------ DATA PROVIDED ------

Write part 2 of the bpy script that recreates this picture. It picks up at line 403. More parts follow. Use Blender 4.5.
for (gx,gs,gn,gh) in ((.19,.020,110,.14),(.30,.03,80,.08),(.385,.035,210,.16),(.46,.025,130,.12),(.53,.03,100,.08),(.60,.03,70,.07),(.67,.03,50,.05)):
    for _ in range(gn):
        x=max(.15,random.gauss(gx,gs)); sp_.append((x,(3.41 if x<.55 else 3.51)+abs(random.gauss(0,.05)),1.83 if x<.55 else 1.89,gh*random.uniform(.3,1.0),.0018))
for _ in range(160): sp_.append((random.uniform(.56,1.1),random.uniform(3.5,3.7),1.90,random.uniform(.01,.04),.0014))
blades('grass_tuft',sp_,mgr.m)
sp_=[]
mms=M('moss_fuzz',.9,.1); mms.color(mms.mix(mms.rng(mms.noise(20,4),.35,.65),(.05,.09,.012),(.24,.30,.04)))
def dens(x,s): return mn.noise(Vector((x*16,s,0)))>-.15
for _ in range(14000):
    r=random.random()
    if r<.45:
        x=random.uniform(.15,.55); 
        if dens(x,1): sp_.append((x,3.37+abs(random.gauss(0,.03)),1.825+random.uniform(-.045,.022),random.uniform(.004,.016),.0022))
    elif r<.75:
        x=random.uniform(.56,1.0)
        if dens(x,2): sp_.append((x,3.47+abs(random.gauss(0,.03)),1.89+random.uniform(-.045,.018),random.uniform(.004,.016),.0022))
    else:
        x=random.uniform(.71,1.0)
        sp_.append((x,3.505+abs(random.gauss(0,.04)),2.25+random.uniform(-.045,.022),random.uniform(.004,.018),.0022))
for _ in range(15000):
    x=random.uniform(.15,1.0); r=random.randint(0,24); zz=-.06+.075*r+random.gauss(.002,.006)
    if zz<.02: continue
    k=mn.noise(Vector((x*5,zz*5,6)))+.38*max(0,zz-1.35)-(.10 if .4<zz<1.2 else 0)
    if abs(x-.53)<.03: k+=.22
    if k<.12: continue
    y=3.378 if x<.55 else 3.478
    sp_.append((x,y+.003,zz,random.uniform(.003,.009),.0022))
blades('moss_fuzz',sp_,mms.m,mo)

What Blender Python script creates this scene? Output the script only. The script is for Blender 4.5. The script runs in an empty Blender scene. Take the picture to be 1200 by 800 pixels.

------

AIM OF THE TASK
Using the records above, pull out each line where the word "script" occurs.

EXERCISE RESULT
Write part 2 of the bpy script that recreates this picture. It picks up at line 403. More parts follow. Use Blender 4.5.
What Blender Python script creates this scene? Output the script only. The script is for Blender 4.5. The script runs in an empty Blender scene. Take the picture to be 1200 by 800 pixels.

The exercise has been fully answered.